WORK REQUIRED: Can you write out all the lines word for word, with no pictures?
[BEGIN AVAILABLE DATA]
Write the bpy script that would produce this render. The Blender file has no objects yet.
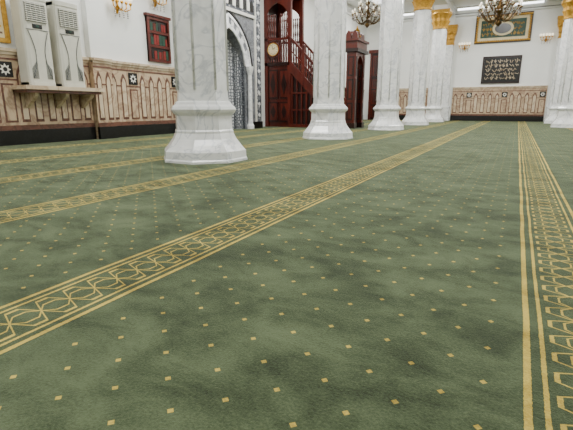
import bpy, math, random
from mathutils import Vector
random.seed(4)
pi=math.pi
# ------------------------------------------------------------------ materials
def lin(c):
    return tuple(((v/255)/12.92 if v/255<=0.04045 else ((v/255+0.055)/1.055)**2.4) for v in c)+(1,)
def newmat(name):
    m=bpy.data.materials.new(name); m.use_nodes=True
    nt=m.node_tree; b=nt.nodes['Principled BSDF']
    return m,nt,b
def simple(name,c1,c2=None,scale=5,rough=0.5,metal=0.0,bump=0.0,stretch=(1,1,1),detail=4,emit=None):
    m,nt,b=newmat(name)
    b.inputs['Roughness'].default_value=rough; b.inputs['Metallic'].default_value=metal
    tc=nt.nodes.new('ShaderNodeTexCoord'); mp=nt.nodes.new('ShaderNodeMapping'); mp.inputs['Scale'].default_value=stretch
    nz=nt.nodes.new('ShaderNodeTexNoise'); nz.inputs['Scale'].default_value=scale; nz.inputs['Detail'].default_value=detail
    nt.links.new(tc.outputs['Object'],mp.inputs['Vector']); nt.links.new(mp.outputs[0],nz.inputs['Vector'])
    cr=nt.nodes.new('ShaderNodeValToRGB'); cr.color_ramp.elements[0].color=lin(c1); cr.color_ramp.elements[1].color=lin(c2 or c1)
    cr.color_ramp.elements[0].position=.3; cr.color_ramp.elements[1].position=.7
    nt.links.new(nz.outputs['Fac'],cr.inputs[0]); nt.links.new(cr.outputs[0],b.inputs['Base Color'])
    if bump:
        bp=nt.nodes.new('ShaderNodeBump'); bp.inputs['Strength'].default_value=bump; bp.inputs['Distance'].default_value=.02
        nt.links.new(nz.outputs['Fac'],bp.inputs['Height']); nt.links.new(bp.outputs[0],b.inputs['Normal'])
    if emit:
        b.inputs['Emission Color'].default_value=lin(emit[0]); b.inputs['Emission Strength'].default_value=emit[1]
    return m
def marble(name,base,vein,scale=2.2,rough=.3,amount=.62,w=.07):
    m,nt,b=newmat(name); b.inputs['Roughness'].default_value=rough
    tc=nt.nodes.new('ShaderNodeTexCoord')
    n1=nt.nodes.new('ShaderNodeTexNoise'); n1.inputs['Scale'].default_value=scale; n1.inputs['Detail'].default_value=8; n1.inputs['Distortion'].default_value=1.6
    nt.links.new(tc.outputs['Object'],n1.inputs['Vector'])
    s=nt.nodes.new('ShaderNodeMath'); s.operation='SUBTRACT'; s.inputs[1].default_value=.5; nt.links.new(n1.outputs['Fac'],s.inputs[0])
    a=nt.nodes.new('ShaderNodeMath'); a.operation='ABSOLUTE'; nt.links.new(s.outputs[0],a.inputs[0])
    cr=nt.nodes.new('ShaderNodeValToRGB'); e=cr.color_ramp.elements
    e[0].position=0; e[0].color=lin(vein); e[1].position=w; e[1].color=lin(base)
    nt.links.new(a.outputs[0],cr.inputs[0])
    n2=nt.nodes.new('ShaderNodeTexNoise'); n2.inputs['Scale'].default_value=scale*3; n2.inputs['Detail'].default_value=6
    nt.links.new(tc.outputs['Object'],n2.inputs['Vector'])
    c2=nt.nodes.new('ShaderNodeValToRGB'); c2.color_ramp.elements[0].color=(amount,amount,amount,1); c2.color_ramp.elements[0].position=.3
    c2.color_ramp.elements[1].position=.65
    nt.links.new(n2.outputs['Fac'],c2.inputs[0])
    mx=nt.nodes.new('ShaderNodeMix'); mx.data_type='RGBA'; mx.blend_type='MULTIPLY'; mx.inputs[0].default_value=1
    nt.links.new(cr.outputs[0],mx.inputs[6]); nt.links.new(c2.outputs[0],mx.inputs[7]); nt.links.new(mx.outputs[2],b.inputs['Base Color'])
    return m
def mosaic(name,c1,c2,scale,rough=.35):
    m,nt,b=newmat(name); b.inputs['Roughness'].default_value=rough
    tc=nt.nodes.new('ShaderNodeTexCoord'); v=nt.nodes.new('ShaderNodeTexVoronoi'); v.inputs['Scale'].default_value=scale; v.inputs['Randomness'].default_value=.35
    v.feature='DISTANCE_TO_EDGE'
    nt.links.new(tc.outputs['Object'],v.inputs['Vector'])
    cr=nt.nodes.new('ShaderNodeValToRGB'); e=cr.color_ramp.elements; e[0].position=.10; e[0].color=lin(c2); e[1].position=.2; e[1].color=lin(c1)
    nt.links.new(v.outputs['Distance'],cr.inputs[0]); nt.links.new(cr.outputs[0],b.inputs['Base Color'])
    return m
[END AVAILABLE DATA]
SOLVED EXERCISE:
Write the bpy script that would produce this render. The Blender file has no objects yet.
import bpy, math, random
from mathutils import Vector
random.seed(4)
pi=math.pi
# ------------------------------------------------------------------ materials
def lin(c):
    return tuple(((v/255)/12.92 if v/255<=0.04045 else ((v/255+0.055)/1.055)**2.4) for v in c)+(1,)
def newmat(name):
    m=bpy.data.materials.new(name); m.use_nodes=True
    nt=m.node_tree; b=nt.nodes['Principled BSDF']
    return m,nt,b
def simple(name,c1,c2=None,scale=5,rough=0.5,metal=0.0,bump=0.0,stretch=(1,1,1),detail=4,emit=None):
    m,nt,b=newmat(name)
    b.inputs['Roughness'].default_value=rough; b.inputs['Metallic'].default_value=metal
    tc=nt.nodes.new('ShaderNodeTexCoord'); mp=nt.nodes.new('ShaderNodeMapping'); mp.inputs['Scale'].default_value=stretch
    nz=nt.nodes.new('ShaderNodeTexNoise'); nz.inputs['Scale'].default_value=scale; nz.inputs['Detail'].default_value=detail
    nt.links.new(tc.outputs['Object'],mp.inputs['Vector']); nt.links.new(mp.outputs[0],nz.inputs['Vector'])
    cr=nt.nodes.new('ShaderNodeValToRGB'); cr.color_ramp.elements[0].color=lin(c1); cr.color_ramp.elements[1].color=lin(c2 or c1)
    cr.color_ramp.elements[0].position=.3; cr.color_ramp.elements[1].position=.7
    nt.links.new(nz.outputs['Fac'],cr.inputs[0]); nt.links.new(cr.outputs[0],b.inputs['Base Color'])
    if bump:
        bp=nt.nodes.new('ShaderNodeBump'); bp.inputs['Strength'].default_value=bump; bp.inputs['Distance'].default_value=.02
        nt.links.new(nz.outputs['Fac'],bp.inputs['Height']); nt.links.new(bp.outputs[0],b.inputs['Normal'])
    if emit:
        b.inputs['Emission Color'].default_value=lin(emit[0]); b.inputs['Emission Strength'].default_value=emit[1]
    return m
def marble(name,base,vein,scale=2.2,rough=.3,amount=.62,w=.07):
    m,nt,b=newmat(name); b.inputs['Roughness'].default_value=rough
    tc=nt.nodes.new('ShaderNodeTexCoord')
    n1=nt.nodes.new('ShaderNodeTexNoise'); n1.inputs['Scale'].default_value=scale; n1.inputs['Detail'].default_value=8; n1.inputs['Distortion'].default_value=1.6
    nt.links.new(tc.outputs['Object'],n1.inputs['Vector'])
    s=nt.nodes.new('ShaderNodeMath'); s.operation='SUBTRACT'; s.inputs[1].default_value=.5; nt.links.new(n1.outputs['Fac'],s.inputs[0])
    a=nt.nodes.new('ShaderNodeMath'); a.operation='ABSOLUTE'; nt.links.new(s.outputs[0],a.inputs[0])
    cr=nt.nodes.new('ShaderNodeValToRGB'); e=cr.color_ramp.elements
    e[0].position=0; e[0].color=lin(vein); e[1].position=w; e[1].color=lin(base)
    nt.links.new(a.outputs[0],cr.inputs[0])
    n2=nt.nodes.new('ShaderNodeTexNoise'); n2.inputs['Scale'].default_value=scale*3; n2.inputs['Detail'].default_value=6
    nt.links.new(tc.outputs['Object'],n2.inputs['Vector'])
    c2=nt.nodes.new('ShaderNodeValToRGB'); c2.color_ramp.elements[0].color=(amount,amount,amount,1); c2.color_ramp.elements[0].position=.3
    c2.color_ramp.elements[1].position=.65
    nt.links.new(n2.outputs['Fac'],c2.inputs[0])
    mx=nt.nodes.new('ShaderNodeMix'); mx.data_type='RGBA'; mx.blend_type='MULTIPLY'; mx.inputs[0].default_value=1
    nt.links.new(cr.outputs[0],mx.inputs[6]); nt.links.new(c2.outputs[0],mx.inputs[7]); nt.links.new(mx.outputs[2],b.inputs['Base Color'])
    return m
def mosaic(name,c1,c2,scale,rough=.35):
    m,nt,b=newmat(name); b.inputs['Roughness'].default_value=rough
    tc=nt.nodes.new('ShaderNodeTexCoord'); v=nt.nodes.new('ShaderNodeTexVoronoi'); v.inputs['Scale'].default_value=scale; v.inputs['Randomness'].default_value=.35
    v.feature='DISTANCE_TO_EDGE'
    nt.links.new(tc.outputs['Object'],v.inputs['Vector'])
    cr=nt.nodes.new('ShaderNodeValToRGB'); e=cr.color_ramp.elements; e[0].position=.10; e[0].color=lin(c2); e[1].position=.2; e[1].color=lin(c1)
    nt.links.new(v.outputs['Distance'],cr.inputs[0]); nt.links.new(cr.outputs[0],b.inputs['Base Color'])
    return m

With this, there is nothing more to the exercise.